**WORK REQUIRED:** Records follow. Select each line holding "scene".

**THE RECORDS:**

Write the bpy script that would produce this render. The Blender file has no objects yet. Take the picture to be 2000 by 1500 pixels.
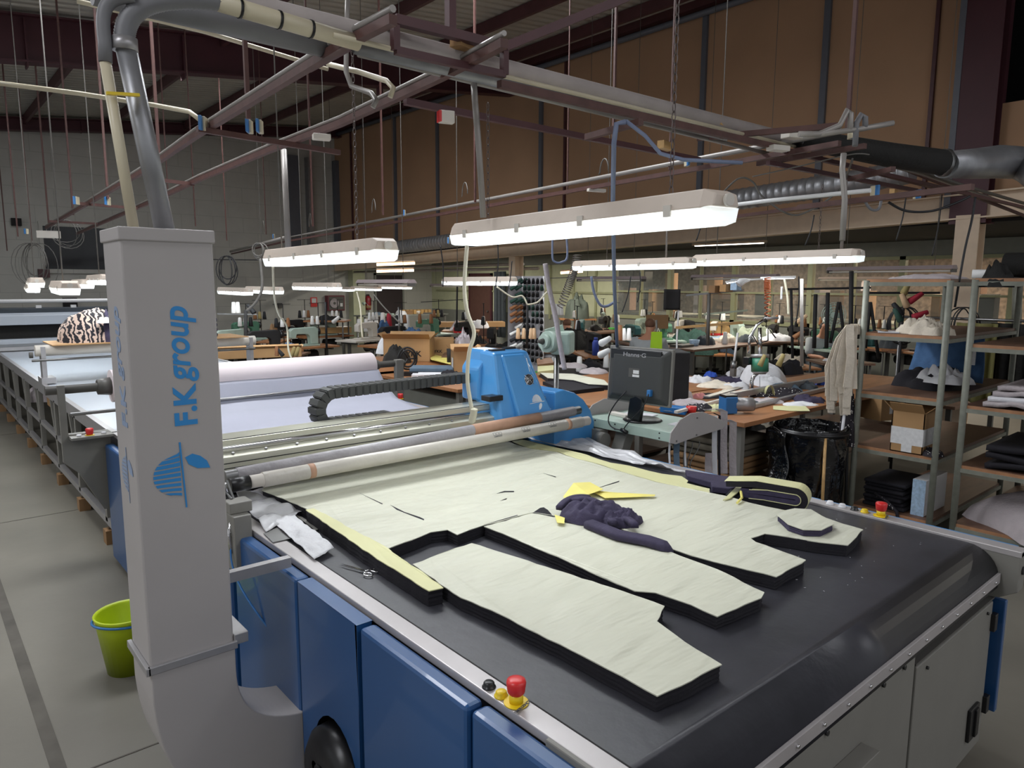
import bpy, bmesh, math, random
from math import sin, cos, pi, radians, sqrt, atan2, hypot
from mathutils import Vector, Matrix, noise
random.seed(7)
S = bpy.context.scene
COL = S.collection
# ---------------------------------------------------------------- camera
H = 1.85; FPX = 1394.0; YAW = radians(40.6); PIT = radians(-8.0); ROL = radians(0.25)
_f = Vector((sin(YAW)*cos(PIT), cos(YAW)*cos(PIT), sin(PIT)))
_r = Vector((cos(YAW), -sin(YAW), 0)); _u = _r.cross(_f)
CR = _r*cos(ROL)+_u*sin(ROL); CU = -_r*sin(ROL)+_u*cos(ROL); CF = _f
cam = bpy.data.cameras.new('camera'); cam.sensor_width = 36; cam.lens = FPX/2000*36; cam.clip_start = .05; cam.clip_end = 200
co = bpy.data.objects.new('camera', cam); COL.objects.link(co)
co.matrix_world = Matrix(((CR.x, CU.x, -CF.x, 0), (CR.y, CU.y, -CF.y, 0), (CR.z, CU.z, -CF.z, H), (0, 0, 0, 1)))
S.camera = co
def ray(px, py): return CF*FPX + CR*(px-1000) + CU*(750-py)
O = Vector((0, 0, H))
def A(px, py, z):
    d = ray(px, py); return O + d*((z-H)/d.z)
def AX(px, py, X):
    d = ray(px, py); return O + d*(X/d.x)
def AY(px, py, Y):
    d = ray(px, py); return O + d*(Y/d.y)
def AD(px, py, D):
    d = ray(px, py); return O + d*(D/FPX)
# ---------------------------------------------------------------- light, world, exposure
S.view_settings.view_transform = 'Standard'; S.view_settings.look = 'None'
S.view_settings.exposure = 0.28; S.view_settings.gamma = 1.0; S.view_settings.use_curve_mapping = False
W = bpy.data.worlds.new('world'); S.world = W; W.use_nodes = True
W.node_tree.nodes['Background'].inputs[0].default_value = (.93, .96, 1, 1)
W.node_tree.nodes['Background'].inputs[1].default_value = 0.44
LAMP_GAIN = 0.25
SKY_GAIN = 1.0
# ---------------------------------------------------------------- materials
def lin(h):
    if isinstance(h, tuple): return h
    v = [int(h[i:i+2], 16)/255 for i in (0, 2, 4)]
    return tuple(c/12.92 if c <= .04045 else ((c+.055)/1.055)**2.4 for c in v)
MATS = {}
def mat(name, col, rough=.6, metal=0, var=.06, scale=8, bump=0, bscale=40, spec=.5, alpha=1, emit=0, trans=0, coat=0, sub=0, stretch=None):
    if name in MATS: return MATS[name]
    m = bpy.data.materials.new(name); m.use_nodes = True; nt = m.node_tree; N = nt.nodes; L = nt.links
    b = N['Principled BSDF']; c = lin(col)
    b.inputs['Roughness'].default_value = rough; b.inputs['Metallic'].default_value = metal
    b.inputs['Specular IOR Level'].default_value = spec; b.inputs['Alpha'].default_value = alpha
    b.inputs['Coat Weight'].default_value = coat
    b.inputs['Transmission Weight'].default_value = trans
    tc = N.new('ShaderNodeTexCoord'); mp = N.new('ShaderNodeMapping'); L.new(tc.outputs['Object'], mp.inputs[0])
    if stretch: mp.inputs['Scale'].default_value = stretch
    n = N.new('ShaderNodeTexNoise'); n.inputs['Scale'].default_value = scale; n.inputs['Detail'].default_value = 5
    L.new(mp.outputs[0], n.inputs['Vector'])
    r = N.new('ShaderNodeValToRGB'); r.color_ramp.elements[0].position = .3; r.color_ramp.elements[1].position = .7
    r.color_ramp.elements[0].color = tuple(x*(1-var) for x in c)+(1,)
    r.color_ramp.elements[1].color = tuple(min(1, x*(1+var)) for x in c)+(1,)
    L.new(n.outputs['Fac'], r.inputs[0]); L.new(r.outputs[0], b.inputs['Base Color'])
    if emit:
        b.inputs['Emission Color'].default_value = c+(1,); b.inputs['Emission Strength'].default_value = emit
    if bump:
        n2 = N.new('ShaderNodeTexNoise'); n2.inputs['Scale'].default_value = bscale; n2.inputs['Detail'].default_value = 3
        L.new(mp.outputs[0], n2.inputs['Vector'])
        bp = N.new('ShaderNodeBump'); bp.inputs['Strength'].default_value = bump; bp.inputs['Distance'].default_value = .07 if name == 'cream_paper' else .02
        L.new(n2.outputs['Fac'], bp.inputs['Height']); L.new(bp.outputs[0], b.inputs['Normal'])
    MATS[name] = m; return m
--
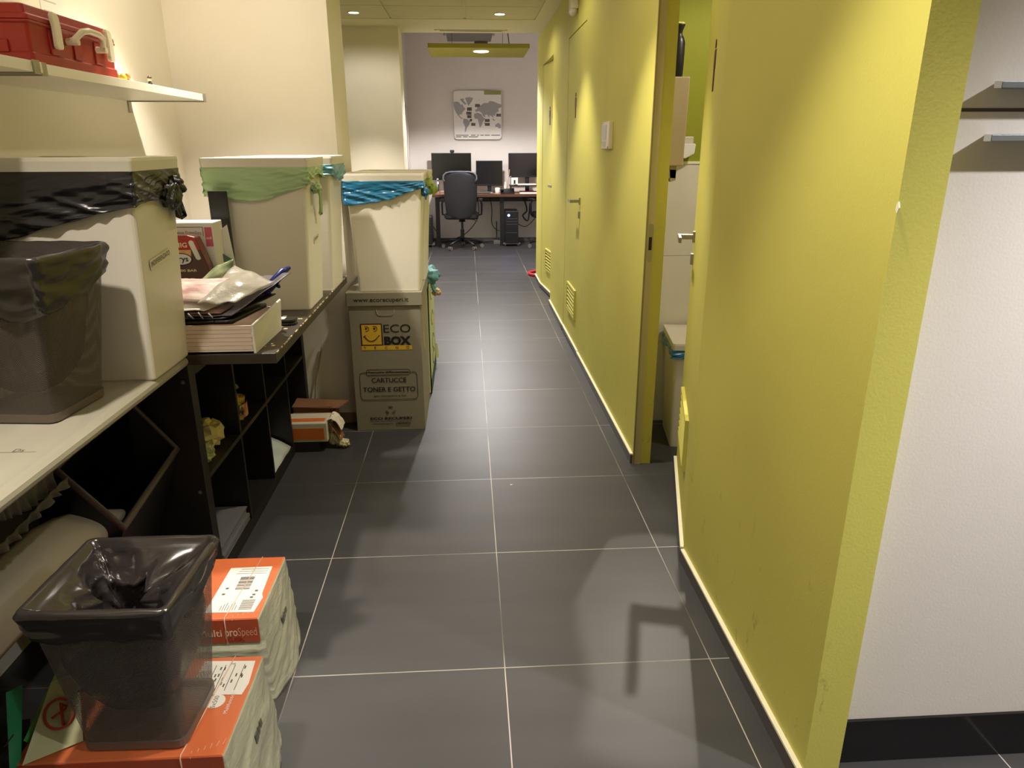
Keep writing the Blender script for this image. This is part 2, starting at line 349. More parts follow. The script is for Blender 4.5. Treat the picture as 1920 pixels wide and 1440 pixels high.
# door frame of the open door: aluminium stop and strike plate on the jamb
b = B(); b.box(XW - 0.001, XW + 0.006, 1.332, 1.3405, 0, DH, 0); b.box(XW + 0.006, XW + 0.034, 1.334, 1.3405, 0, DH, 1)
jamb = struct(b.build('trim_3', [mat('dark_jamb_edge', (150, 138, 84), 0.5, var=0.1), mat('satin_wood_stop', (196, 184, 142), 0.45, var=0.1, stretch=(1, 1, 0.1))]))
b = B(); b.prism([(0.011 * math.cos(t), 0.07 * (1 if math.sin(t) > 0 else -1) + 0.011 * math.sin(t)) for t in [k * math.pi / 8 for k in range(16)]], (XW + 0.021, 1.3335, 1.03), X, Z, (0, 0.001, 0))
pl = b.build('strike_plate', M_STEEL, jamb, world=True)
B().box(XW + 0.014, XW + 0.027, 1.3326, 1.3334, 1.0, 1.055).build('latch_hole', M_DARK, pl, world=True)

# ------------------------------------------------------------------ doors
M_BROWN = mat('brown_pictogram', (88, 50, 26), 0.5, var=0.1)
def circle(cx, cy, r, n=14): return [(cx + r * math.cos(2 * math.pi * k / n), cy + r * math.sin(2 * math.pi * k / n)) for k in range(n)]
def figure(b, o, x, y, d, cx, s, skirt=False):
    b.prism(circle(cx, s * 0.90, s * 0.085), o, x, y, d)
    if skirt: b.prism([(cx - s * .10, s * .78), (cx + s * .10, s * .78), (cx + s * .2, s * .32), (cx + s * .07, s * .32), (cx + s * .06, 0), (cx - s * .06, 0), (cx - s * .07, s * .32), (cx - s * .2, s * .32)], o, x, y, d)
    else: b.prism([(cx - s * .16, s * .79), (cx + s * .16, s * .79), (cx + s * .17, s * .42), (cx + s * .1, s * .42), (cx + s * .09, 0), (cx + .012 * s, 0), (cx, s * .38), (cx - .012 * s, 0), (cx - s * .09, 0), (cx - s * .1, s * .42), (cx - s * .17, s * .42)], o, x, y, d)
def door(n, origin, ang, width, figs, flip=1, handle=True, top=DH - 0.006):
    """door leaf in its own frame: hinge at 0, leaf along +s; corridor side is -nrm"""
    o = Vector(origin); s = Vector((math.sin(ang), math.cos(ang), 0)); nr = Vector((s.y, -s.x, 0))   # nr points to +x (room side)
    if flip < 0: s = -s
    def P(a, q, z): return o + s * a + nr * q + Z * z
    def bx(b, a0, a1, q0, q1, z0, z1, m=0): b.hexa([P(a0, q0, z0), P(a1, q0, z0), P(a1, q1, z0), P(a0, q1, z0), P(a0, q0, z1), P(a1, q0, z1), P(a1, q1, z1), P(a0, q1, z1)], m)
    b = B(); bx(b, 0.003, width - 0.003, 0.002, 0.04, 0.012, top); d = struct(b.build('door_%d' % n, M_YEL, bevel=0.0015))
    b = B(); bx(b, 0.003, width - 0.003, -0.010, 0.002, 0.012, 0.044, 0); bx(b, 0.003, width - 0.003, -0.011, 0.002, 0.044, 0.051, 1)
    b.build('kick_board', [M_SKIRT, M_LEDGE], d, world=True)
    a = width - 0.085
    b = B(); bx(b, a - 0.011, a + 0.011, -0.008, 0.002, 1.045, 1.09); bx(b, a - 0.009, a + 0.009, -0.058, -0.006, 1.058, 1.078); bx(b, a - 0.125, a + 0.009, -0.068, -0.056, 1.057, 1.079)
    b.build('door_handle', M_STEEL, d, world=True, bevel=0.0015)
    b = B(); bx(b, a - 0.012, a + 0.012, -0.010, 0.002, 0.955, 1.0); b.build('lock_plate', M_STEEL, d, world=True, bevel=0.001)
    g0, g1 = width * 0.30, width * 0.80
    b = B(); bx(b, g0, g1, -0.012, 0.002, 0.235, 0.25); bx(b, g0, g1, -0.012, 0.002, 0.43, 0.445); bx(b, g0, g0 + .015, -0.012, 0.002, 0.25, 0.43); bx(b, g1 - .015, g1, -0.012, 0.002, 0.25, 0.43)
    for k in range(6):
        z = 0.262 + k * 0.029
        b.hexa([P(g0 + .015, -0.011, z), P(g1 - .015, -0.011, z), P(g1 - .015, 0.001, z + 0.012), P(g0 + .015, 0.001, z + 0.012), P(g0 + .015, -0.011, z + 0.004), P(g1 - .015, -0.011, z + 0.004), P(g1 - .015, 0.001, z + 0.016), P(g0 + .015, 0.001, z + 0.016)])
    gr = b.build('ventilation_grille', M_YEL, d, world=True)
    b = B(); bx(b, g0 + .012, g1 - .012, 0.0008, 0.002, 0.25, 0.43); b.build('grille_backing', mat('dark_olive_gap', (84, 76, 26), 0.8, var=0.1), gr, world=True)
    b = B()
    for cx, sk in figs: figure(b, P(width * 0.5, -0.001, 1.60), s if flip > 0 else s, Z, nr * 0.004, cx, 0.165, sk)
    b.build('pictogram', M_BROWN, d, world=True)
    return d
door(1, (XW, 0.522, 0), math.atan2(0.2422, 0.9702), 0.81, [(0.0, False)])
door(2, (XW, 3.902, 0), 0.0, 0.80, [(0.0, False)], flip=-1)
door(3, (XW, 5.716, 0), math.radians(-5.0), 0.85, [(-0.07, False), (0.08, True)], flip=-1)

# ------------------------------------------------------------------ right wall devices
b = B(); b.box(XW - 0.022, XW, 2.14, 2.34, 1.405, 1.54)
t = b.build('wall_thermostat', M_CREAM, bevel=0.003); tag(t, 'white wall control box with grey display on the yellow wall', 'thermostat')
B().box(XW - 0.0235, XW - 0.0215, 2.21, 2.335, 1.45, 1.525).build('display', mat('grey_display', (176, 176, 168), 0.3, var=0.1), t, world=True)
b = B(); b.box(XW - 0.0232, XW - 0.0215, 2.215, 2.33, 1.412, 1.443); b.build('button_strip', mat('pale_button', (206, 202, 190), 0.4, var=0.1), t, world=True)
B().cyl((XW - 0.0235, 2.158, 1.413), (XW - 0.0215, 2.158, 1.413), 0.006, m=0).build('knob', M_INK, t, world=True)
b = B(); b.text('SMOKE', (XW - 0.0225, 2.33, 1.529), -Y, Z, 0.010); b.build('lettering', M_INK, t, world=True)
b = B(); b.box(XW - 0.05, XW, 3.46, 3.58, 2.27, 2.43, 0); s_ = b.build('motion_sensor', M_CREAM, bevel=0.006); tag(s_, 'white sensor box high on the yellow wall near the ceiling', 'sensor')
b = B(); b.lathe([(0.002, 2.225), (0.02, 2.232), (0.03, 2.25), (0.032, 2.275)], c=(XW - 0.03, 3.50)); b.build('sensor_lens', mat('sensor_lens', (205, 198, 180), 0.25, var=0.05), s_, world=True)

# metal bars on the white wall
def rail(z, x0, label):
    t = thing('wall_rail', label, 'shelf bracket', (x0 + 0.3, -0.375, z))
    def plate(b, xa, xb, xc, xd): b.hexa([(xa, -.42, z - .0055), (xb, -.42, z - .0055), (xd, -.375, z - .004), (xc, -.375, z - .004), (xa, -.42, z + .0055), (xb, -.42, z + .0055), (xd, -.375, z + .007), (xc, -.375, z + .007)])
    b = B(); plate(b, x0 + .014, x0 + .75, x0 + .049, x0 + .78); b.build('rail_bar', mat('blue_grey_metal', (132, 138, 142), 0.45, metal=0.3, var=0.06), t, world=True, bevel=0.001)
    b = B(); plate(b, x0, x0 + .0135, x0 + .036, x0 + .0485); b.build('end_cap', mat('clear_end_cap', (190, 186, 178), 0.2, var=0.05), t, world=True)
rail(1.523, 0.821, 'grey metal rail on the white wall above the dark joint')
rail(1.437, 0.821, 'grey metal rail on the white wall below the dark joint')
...
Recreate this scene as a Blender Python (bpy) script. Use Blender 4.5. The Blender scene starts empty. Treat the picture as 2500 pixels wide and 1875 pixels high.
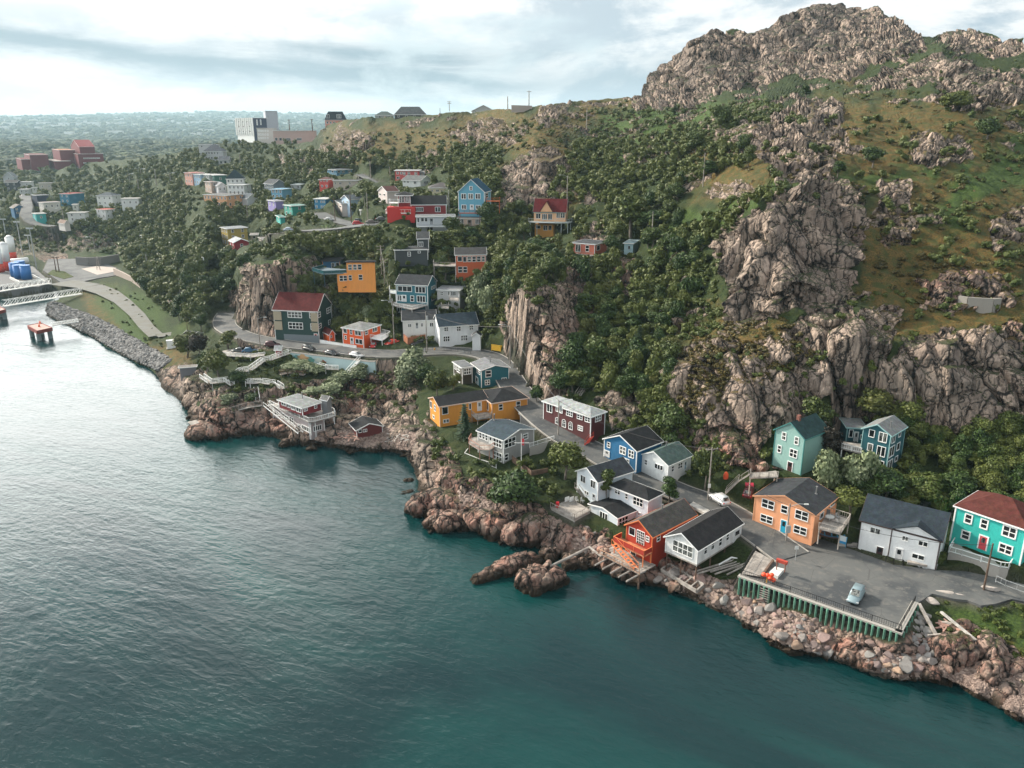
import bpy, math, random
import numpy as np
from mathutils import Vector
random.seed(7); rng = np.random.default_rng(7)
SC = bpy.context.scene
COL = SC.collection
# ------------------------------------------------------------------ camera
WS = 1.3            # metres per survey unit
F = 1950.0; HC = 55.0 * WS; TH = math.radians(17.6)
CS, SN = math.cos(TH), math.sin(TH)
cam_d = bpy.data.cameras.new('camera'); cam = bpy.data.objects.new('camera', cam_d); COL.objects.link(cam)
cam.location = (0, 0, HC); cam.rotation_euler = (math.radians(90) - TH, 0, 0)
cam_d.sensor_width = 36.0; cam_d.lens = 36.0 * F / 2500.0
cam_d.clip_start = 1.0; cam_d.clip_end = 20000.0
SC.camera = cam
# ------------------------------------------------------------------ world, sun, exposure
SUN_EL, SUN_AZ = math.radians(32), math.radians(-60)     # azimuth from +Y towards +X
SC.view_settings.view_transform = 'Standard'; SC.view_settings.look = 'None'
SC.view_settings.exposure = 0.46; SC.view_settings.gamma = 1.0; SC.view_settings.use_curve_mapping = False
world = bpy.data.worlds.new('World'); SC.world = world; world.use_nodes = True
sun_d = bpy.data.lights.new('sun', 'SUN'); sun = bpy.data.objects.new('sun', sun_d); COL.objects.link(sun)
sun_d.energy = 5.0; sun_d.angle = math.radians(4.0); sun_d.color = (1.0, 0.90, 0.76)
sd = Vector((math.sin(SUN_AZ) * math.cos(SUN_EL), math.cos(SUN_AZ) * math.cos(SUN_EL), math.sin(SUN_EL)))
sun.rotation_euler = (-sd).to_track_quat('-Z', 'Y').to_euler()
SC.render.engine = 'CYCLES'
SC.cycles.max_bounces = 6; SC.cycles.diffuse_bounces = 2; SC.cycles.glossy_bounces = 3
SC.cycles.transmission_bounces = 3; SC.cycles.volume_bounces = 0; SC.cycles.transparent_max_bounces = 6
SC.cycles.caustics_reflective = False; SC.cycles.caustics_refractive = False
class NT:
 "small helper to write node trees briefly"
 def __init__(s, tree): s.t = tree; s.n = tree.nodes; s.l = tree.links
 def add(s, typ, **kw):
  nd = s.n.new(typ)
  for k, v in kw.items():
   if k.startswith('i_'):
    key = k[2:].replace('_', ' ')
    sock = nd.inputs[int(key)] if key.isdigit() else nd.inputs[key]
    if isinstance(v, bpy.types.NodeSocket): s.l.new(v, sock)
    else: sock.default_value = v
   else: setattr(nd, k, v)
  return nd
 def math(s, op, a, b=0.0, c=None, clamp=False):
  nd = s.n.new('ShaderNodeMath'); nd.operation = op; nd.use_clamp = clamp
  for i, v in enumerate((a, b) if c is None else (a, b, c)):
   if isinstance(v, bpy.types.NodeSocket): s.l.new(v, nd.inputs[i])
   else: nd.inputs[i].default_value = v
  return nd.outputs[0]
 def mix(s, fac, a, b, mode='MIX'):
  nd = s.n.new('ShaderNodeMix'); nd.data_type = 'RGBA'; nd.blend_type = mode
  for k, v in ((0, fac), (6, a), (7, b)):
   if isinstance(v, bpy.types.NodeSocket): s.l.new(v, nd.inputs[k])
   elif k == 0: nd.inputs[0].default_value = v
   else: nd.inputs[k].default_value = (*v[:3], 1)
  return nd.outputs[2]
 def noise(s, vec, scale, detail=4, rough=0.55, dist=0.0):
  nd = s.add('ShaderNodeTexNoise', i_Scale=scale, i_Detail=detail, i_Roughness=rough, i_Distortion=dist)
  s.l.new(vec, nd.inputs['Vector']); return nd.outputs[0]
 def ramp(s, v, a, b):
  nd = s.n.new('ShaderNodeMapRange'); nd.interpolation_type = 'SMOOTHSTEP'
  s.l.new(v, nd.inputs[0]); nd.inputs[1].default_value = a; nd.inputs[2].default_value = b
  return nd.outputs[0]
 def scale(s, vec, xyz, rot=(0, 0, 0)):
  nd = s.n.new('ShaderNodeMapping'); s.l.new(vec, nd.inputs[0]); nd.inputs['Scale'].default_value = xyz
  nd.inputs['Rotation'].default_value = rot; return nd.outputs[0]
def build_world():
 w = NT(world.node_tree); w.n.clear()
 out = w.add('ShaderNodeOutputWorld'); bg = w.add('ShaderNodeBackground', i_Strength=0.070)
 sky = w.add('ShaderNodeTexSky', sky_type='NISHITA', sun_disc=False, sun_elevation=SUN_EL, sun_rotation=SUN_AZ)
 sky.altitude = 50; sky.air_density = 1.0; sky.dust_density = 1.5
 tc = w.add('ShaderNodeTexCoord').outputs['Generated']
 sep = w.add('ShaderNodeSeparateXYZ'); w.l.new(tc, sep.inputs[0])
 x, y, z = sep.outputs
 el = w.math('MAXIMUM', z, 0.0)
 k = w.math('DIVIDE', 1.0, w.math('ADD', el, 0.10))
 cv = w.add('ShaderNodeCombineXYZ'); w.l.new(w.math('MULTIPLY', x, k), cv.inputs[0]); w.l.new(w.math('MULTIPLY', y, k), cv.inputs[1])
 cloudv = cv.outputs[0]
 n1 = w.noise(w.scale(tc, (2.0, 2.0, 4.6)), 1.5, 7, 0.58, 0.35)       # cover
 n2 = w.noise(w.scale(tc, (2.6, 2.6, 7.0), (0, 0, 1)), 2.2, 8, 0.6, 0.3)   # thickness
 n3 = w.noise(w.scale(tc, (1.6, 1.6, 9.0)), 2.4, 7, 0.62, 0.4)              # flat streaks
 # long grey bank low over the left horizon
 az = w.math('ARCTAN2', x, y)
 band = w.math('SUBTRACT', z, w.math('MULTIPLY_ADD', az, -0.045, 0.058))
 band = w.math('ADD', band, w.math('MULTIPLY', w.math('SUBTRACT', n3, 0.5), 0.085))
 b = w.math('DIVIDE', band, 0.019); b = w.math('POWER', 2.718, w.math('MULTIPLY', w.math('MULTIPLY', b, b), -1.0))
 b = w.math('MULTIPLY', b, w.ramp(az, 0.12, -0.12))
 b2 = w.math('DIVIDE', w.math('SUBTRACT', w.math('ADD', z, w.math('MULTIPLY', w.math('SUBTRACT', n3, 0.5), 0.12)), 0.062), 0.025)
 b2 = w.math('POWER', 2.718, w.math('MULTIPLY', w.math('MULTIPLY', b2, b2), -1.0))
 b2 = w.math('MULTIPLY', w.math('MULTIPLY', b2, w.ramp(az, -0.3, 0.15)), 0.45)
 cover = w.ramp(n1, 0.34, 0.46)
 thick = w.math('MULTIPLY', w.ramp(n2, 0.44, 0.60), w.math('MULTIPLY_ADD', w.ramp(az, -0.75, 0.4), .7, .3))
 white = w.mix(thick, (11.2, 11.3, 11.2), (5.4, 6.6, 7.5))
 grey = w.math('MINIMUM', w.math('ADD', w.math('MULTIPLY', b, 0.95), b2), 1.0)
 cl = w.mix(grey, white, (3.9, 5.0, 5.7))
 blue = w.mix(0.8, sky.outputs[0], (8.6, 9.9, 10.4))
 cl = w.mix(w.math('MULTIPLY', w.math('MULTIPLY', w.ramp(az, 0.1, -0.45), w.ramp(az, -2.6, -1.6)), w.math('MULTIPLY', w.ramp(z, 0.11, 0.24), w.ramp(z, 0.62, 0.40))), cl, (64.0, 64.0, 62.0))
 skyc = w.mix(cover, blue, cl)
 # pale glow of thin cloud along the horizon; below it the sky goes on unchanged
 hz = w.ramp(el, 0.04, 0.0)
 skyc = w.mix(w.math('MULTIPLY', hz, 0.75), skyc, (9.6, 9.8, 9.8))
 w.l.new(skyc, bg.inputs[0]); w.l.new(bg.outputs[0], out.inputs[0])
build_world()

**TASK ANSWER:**
S = bpy.context.scene
Recreate this scene as a Blender Python (bpy) script. Use Blender 4.5. The Blender scene starts empty. Treat the picture as 2500 pixels wide and 1875 pixels high.
SC = bpy.context.scene